WRITTEN EXERCISE: Every line of the material is to be quoted verbatim, minus the pictures.
** START **
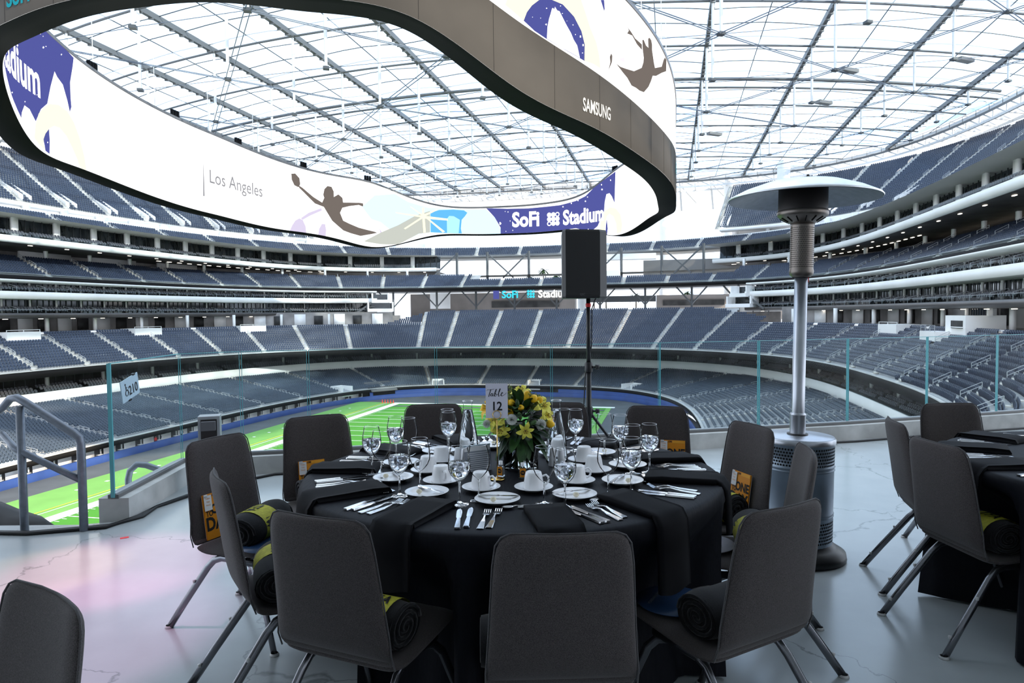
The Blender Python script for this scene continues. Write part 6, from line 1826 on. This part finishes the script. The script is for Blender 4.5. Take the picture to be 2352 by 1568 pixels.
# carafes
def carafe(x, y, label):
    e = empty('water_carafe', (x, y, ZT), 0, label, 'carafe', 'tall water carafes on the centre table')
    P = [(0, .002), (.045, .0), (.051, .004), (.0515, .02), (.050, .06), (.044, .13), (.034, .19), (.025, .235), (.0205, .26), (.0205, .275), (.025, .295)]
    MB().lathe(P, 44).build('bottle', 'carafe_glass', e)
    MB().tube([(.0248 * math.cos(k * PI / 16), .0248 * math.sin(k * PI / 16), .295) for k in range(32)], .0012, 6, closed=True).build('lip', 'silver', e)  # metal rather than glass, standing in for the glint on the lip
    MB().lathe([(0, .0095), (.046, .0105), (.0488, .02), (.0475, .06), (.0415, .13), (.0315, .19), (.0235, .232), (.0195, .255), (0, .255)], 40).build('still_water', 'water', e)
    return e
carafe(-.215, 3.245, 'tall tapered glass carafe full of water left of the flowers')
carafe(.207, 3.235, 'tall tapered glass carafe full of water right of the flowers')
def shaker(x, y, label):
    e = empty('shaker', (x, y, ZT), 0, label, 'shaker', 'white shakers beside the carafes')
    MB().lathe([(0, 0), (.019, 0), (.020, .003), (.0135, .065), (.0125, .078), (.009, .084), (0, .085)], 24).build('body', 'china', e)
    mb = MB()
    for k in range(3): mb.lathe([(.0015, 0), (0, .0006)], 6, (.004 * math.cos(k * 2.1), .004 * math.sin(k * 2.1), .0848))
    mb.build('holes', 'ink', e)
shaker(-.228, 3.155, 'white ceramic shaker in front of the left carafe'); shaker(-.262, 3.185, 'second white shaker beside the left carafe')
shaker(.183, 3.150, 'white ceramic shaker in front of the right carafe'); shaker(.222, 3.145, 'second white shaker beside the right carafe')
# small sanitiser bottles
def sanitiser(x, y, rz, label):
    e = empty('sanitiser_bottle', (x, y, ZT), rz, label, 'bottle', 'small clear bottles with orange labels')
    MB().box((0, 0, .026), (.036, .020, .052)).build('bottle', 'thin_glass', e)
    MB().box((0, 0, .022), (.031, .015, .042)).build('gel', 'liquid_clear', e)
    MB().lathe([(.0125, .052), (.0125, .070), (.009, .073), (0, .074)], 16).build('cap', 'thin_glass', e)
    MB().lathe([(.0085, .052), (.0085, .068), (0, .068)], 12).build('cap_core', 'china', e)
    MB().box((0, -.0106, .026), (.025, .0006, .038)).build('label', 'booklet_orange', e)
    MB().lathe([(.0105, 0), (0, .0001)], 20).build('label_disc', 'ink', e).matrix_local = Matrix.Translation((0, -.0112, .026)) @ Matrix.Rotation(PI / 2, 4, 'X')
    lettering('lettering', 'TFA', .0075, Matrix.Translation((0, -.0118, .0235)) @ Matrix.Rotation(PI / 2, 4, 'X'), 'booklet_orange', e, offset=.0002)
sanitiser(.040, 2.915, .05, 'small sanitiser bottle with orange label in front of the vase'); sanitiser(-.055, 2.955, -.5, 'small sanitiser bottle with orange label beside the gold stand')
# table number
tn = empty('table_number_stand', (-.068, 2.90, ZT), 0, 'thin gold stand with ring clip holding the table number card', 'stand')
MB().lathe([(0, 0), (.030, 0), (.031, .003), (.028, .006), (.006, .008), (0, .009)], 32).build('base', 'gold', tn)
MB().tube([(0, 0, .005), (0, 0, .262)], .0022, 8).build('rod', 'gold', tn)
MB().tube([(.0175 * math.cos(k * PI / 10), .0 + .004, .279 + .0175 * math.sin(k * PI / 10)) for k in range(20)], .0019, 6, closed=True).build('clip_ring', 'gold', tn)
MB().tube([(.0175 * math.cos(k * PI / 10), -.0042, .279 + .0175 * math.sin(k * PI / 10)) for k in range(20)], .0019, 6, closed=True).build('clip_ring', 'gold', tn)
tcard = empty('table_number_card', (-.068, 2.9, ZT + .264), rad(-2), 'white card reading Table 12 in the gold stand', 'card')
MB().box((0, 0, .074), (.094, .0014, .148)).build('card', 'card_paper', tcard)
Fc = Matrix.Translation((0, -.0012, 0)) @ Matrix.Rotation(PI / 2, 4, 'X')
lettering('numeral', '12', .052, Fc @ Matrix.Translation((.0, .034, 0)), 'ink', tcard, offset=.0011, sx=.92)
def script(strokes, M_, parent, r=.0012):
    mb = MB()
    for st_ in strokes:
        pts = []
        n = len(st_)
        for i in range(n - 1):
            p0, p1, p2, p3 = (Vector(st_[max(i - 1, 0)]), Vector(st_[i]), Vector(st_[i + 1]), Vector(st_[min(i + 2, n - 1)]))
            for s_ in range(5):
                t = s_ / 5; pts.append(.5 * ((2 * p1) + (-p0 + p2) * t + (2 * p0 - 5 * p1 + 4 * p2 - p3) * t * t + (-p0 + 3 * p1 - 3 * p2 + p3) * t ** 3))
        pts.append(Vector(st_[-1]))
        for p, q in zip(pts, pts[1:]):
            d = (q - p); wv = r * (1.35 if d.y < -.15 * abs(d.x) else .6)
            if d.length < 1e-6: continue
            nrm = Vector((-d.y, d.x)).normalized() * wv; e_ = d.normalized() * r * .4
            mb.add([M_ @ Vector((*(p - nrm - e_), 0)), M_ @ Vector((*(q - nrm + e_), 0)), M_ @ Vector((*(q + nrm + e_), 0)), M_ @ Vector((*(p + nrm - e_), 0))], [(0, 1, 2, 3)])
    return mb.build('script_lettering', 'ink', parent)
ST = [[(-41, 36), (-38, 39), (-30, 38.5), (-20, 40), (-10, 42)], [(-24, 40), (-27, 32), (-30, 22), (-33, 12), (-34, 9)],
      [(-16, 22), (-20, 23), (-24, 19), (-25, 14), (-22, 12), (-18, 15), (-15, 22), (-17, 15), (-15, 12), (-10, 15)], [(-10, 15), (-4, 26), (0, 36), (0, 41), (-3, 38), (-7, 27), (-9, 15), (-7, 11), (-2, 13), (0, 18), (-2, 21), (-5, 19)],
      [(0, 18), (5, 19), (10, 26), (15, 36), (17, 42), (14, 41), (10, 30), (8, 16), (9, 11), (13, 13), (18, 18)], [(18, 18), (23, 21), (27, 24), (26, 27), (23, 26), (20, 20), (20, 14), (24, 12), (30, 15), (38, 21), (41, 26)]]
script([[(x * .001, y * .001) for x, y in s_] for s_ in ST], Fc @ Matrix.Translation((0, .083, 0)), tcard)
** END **
IN RESPONSE:
The Blender Python script for this scene continues. Write part 6, from line 1826 on. This part finishes the script. The script is for Blender 4.5. Take the picture to be 2352 by 1568 pixels.
# carafes
def carafe(x, y, label):
    e = empty('water_carafe', (x, y, ZT), 0, label, 'carafe', 'tall water carafes on the centre table')
    P = [(0, .002), (.045, .0), (.051, .004), (.0515, .02), (.050, .06), (.044, .13), (.034, .19), (.025, .235), (.0205, .26), (.0205, .275), (.025, .295)]
    MB().lathe(P, 44).build('bottle', 'carafe_glass', e)
    MB().tube([(.0248 * math.cos(k * PI / 16), .0248 * math.sin(k * PI / 16), .295) for k in range(32)], .0012, 6, closed=True).build('lip', 'silver', e)  # metal rather than glass, standing in for the glint on the lip
    MB().lathe([(0, .0095), (.046, .0105), (.0488, .02), (.0475, .06), (.0415, .13), (.0315, .19), (.0235, .232), (.0195, .255), (0, .255)], 40).build('still_water', 'water', e)
    return e
carafe(-.215, 3.245, 'tall tapered glass carafe full of water left of the flowers')
carafe(.207, 3.235, 'tall tapered glass carafe full of water right of the flowers')
def shaker(x, y, label):
    e = empty('shaker', (x, y, ZT), 0, label, 'shaker', 'white shakers beside the carafes')
    MB().lathe([(0, 0), (.019, 0), (.020, .003), (.0135, .065), (.0125, .078), (.009, .084), (0, .085)], 24).build('body', 'china', e)
    mb = MB()
    for k in range(3): mb.lathe([(.0015, 0), (0, .0006)], 6, (.004 * math.cos(k * 2.1), .004 * math.sin(k * 2.1), .0848))
    mb.build('holes', 'ink', e)
shaker(-.228, 3.155, 'white ceramic shaker in front of the left carafe'); shaker(-.262, 3.185, 'second white shaker beside the left carafe')
shaker(.183, 3.150, 'white ceramic shaker in front of the right carafe'); shaker(.222, 3.145, 'second white shaker beside the right carafe')
# small sanitiser bottles
def sanitiser(x, y, rz, label):
    e = empty('sanitiser_bottle', (x, y, ZT), rz, label, 'bottle', 'small clear bottles with orange labels')
    MB().box((0, 0, .026), (.036, .020, .052)).build('bottle', 'thin_glass', e)
    MB().box((0, 0, .022), (.031, .015, .042)).build('gel', 'liquid_clear', e)
    MB().lathe([(.0125, .052), (.0125, .070), (.009, .073), (0, .074)], 16).build('cap', 'thin_glass', e)
    MB().lathe([(.0085, .052), (.0085, .068), (0, .068)], 12).build('cap_core', 'china', e)
    MB().box((0, -.0106, .026), (.025, .0006, .038)).build('label', 'booklet_orange', e)
    MB().lathe([(.0105, 0), (0, .0001)], 20).build('label_disc', 'ink', e).matrix_local = Matrix.Translation((0, -.0112, .026)) @ Matrix.Rotation(PI / 2, 4, 'X')
    lettering('lettering', 'TFA', .0075, Matrix.Translation((0, -.0118, .0235)) @ Matrix.Rotation(PI / 2, 4, 'X'), 'booklet_orange', e, offset=.0002)
sanitiser(.040, 2.915, .05, 'small sanitiser bottle with orange label in front of the vase'); sanitiser(-.055, 2.955, -.5, 'small sanitiser bottle with orange label beside the gold stand')
# table number
tn = empty('table_number_stand', (-.068, 2.90, ZT), 0, 'thin gold stand with ring clip holding the table number card', 'stand')
MB().lathe([(0, 0), (.030, 0), (.031, .003), (.028, .006), (.006, .008), (0, .009)], 32).build('base', 'gold', tn)
MB().tube([(0, 0, .005), (0, 0, .262)], .0022, 8).build('rod', 'gold', tn)
MB().tube([(.0175 * math.cos(k * PI / 10), .0 + .004, .279 + .0175 * math.sin(k * PI / 10)) for k in range(20)], .0019, 6, closed=True).build('clip_ring', 'gold', tn)
MB().tube([(.0175 * math.cos(k * PI / 10), -.0042, .279 + .0175 * math.sin(k * PI / 10)) for k in range(20)], .0019, 6, closed=True).build('clip_ring', 'gold', tn)
tcard = empty('table_number_card', (-.068, 2.9, ZT + .264), rad(-2), 'white card reading Table 12 in the gold stand', 'card')
MB().box((0, 0, .074), (.094, .0014, .148)).build('card', 'card_paper', tcard)
Fc = Matrix.Translation((0, -.0012, 0)) @ Matrix.Rotation(PI / 2, 4, 'X')
lettering('numeral', '12', .052, Fc @ Matrix.Translation((.0, .034, 0)), 'ink', tcard, offset=.0011, sx=.92)
def script(strokes, M_, parent, r=.0012):
    mb = MB()
    for st_ in strokes:
        pts = []
        n = len(st_)
        for i in range(n - 1):
            p0, p1, p2, p3 = (Vector(st_[max(i - 1, 0)]), Vector(st_[i]), Vector(st_[i + 1]), Vector(st_[min(i + 2, n - 1)]))
            for s_ in range(5):
                t = s_ / 5; pts.append(.5 * ((2 * p1) + (-p0 + p2) * t + (2 * p0 - 5 * p1 + 4 * p2 - p3) * t * t + (-p0 + 3 * p1 - 3 * p2 + p3) * t ** 3))
        pts.append(Vector(st_[-1]))
        for p, q in zip(pts, pts[1:]):
            d = (q - p); wv = r * (1.35 if d.y < -.15 * abs(d.x) else .6)
            if d.length < 1e-6: continue
            nrm = Vector((-d.y, d.x)).normalized() * wv; e_ = d.normalized() * r * .4
            mb.add([M_ @ Vector((*(p - nrm - e_), 0)), M_ @ Vector((*(q - nrm + e_), 0)), M_ @ Vector((*(q + nrm + e_), 0)), M_ @ Vector((*(p + nrm - e_), 0))], [(0, 1, 2, 3)])
    return mb.build('script_lettering', 'ink', parent)
ST = [[(-41, 36), (-38, 39), (-30, 38.5), (-20, 40), (-10, 42)], [(-24, 40), (-27, 32), (-30, 22), (-33, 12), (-34, 9)],
      [(-16, 22), (-20, 23), (-24, 19), (-25, 14), (-22, 12), (-18, 15), (-15, 22), (-17, 15), (-15, 12), (-10, 15)], [(-10, 15), (-4, 26), (0, 36), (0, 41), (-3, 38), (-7, 27), (-9, 15), (-7, 11), (-2, 13), (0, 18), (-2, 21), (-5, 19)],
      [(0, 18), (5, 19), (10, 26), (15, 36), (17, 42), (14, 41), (10, 30), (8, 16), (9, 11), (13, 13), (18, 18)], [(18, 18), (23, 21), (27, 24), (26, 27), (23, 26), (20, 20), (20, 14), (24, 12), (30, 15), (38, 21), (41, 26)]]
script([[(x * .001, y * .001) for x, y in s_] for s_ in ST], Fc @ Matrix.Translation((0, .083, 0)), tcard)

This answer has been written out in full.